Les données historiques révèlent l’ampleur du défi que représente l’accord énergétique transatlantique pour la stratégie de diversification européenne. Avant l’invasion de l’Ukraine, la Russie fournissait environ 40% du gaz naturel importé par l’Union européenne, soit entre 140 et 150 milliards de mètres cubes annuels. Cette dépendance, jugée excessive et dangereuse après février 2022, a motivé une restructuration complète des approvisionnements européens. Paradoxalement, l’accord négocié avec les États-Unis pourrait créer une concentration encore plus importante sur un seul fournisseur.
Une équation mathématique problématique
Les États-Unis assurent déjà 44% des approvisionnements européens en gaz naturel liquéfié. Pour atteindre l’objectif de 250 milliards de dollars d’importations énergétiques annuelles, les volumes de GNL américain devraient être multipliés par six. Cette progression impliquerait mécaniquement que les États-Unis couvriraient la quasi-totalité, voire plus de 100%, des besoins européens en GNL. Une telle concentration dépasserait largement la part de marché maximale jamais atteinte par la Russie sur le marché gazier européen.
Cette évolution soulève des questions fondamentales sur le devenir des autres fournisseurs. Le Qatar, qui a récemment exprimé son refus de se conformer aux nouvelles réglementations européennes sur les émissions de méthane, verrait sa position compromise. L’Algérie, partenaire historique connecté par plusieurs gazoducs, perdrait sa relevance stratégique. La Norvège, pourtant membre de l’Espace économique européen et fournisseur fiable, se retrouverait marginalisée. L’Azerbaïdjan, le Nigeria et d’autres producteurs émergents seraient mathématiquement exclus du marché européen.
Des contraintes physiques et économiques majeures
Au-delà des considérations géopolitiques, la faisabilité technique de cet accord reste hautement incertaine. Les infrastructures de liquéfaction américaines actuelles ne permettent pas une multiplication par six des exportations vers l’Europe. La construction de nouvelles unités de liquéfaction nécessite des investissements de plusieurs dizaines de milliards de dollars et des délais de cinq à sept ans. La flotte mondiale de méthaniers devrait également connaître une expansion massive pour transporter ces volumes à travers l’Atlantique.
Le coût économique de cette transition pèserait lourdement sur les consommateurs européens. Le GNL américain présente structurellement des coûts supérieurs au gaz transporté par pipeline depuis la Russie.

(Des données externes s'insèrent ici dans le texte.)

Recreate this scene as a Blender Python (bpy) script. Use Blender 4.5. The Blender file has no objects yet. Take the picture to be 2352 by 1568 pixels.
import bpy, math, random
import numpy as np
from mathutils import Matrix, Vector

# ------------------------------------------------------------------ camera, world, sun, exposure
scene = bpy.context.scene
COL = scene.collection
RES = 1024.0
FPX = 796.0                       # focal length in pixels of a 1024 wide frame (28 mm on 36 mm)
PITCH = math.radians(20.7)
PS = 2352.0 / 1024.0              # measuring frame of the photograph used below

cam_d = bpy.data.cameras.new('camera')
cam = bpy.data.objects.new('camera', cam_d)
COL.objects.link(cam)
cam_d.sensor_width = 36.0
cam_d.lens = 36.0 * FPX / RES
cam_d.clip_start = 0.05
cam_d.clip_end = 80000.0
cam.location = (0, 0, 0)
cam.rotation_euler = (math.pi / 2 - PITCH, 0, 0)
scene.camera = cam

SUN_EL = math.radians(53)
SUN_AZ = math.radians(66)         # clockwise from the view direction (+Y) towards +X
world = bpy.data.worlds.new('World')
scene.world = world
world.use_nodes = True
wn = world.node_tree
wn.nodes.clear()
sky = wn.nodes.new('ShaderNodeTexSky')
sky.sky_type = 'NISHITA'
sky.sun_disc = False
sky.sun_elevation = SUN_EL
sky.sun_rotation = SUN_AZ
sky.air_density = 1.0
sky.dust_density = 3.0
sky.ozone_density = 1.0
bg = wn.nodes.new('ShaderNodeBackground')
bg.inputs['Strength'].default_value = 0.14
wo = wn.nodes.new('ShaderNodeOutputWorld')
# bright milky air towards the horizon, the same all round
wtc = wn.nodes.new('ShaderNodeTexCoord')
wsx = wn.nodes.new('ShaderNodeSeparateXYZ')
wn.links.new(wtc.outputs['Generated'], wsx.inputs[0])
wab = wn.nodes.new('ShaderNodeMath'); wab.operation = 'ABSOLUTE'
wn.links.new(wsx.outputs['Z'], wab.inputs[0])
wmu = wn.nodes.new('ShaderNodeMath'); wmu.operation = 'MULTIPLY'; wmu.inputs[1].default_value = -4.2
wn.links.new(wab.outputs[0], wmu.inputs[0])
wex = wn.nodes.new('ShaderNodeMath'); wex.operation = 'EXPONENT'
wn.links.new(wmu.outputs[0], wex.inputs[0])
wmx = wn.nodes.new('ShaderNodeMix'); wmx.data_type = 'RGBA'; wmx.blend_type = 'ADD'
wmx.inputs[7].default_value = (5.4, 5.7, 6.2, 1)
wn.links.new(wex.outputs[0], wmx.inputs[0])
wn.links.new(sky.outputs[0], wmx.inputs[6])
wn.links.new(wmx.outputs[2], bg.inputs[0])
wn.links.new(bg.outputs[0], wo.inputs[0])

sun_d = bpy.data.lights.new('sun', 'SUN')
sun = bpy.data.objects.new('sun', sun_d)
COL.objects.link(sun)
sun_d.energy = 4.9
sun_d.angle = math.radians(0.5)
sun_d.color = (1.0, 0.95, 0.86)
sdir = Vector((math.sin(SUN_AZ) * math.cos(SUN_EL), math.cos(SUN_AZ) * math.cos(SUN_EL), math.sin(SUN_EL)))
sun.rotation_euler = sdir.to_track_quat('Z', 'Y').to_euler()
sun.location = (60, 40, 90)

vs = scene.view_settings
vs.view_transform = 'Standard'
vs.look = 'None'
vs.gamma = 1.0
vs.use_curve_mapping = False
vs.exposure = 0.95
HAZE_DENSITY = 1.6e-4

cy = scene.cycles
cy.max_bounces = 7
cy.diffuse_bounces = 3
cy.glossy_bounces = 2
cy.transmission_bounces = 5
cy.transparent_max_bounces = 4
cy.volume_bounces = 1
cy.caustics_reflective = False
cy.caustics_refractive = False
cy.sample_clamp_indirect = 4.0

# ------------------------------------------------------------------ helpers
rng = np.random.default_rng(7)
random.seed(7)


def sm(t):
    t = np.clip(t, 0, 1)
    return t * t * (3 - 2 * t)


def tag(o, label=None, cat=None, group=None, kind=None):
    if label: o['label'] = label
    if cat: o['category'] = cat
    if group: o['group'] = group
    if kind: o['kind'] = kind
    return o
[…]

Les données montrent que le prix du GNL russe a déjà augmenté de 274% entre 2021 et 2024. Une concentration accrue sur le GNL américain, dans un contexte de demande mondiale croissante notamment en Asie, exercerait une pression haussière supplémentaire sur les prix européens.
Les implications stratégiques d’un monopole énergétique
Cette reconfiguration du marché énergétique européen soulève des interrogations sur la cohérence de la stratégie de sécurité énergétique. L’objectif initial de réduire la dépendance envers un fournisseur unique se transformerait en création d’une hyper-dépendance américaine. Cette situation exposerait l’Europe aux aléas de la politique énergétique américaine, comme l’ont démontré les variations tarifaires récentes et les négociations commerciales sous pression.
Les critiques émises par certains groupes politiques européens reflètent ces préoccupations. La création d’un quasi-monopole américain sur l’approvisionnement énergétique européen compromettrait les relations avec les fournisseurs traditionnels et réduirait le pouvoir de négociation européen. L’absence de diversification réelle maintiendrait, voire amplifierait, la vulnérabilité stratégique que l’Europe cherchait précisément à éliminer après la crise ukrainienne. Les dirigeants européens se retrouvent face à un dilemme : accepter une dépendance potentiellement plus forte que celle qu’ils cherchaient à fuir, ou risquer des représailles tarifaires américaines sur l’ensemble de leurs exportations.